Pippa Middleton: We’re Still Trying To Make Her Happen
And now the media’s hungry anuses really are going to fall off from the over-excitement of trying to make Pippa Middleton a thing we all care about, because she is officially single and ready to mingle with publicists who can set her up with famous dudes that will get her into the tabloids even more! I hope you like the taste of unflavored marmalade and stale crumpets, because the most boring lump of boring in Britain is really about to get shoved down our throats until we start shitting locks of shiny brown hair. The “MAKE PIPPA HAPPEN!!!” campaign is in overdrive! Actually, it’s out of gas and we’re all standing around with our arms crossed like, “Nope, I’m not pushing it to the nearest BP.”
People that Duchess Kate’s sister broke up with Alex Loudon who was her date to the royal wedding. A source says that Pippa and Alex are still friends and it’s “common knowledge in their close circle of friends that Pippa and Alex have recently split up.” Pippa has already been seen doing the photo op stroll with her ex-boyfriend George Percy who’s the son of the Duke of Northumberland.

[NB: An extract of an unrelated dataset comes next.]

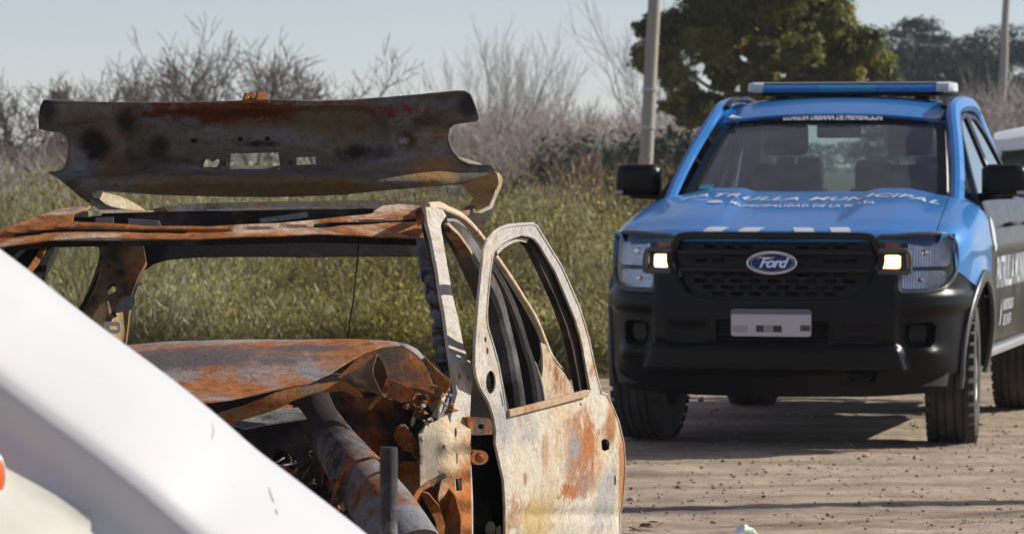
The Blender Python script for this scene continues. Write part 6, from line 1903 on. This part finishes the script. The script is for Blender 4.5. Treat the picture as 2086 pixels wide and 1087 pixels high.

This is the thing, I’m sure Pippa Middleton is a lovely and pleasant bowl of oatmeal and I respect her hustle, but we already have a Blake Lively and we don’t need another one! If you dipped Blake Lively’s hair into brown paint and slapped a British accent on her tongue, she’d still be Blake Lively! There’s only enough Zzzzzzzzs in the world for one Blake Lively!
And I can’t leave you with a picture of Pippa’s basic ass, so here’s a flambe in the form of Prince Hot Ginge’s nipples at a polo match. The media is obviously going to try to put Pippa and PHG together but it’s not going to happen in real life. PHG loves his hos the same way I love my lemonade: freckled, sour and full of vodka.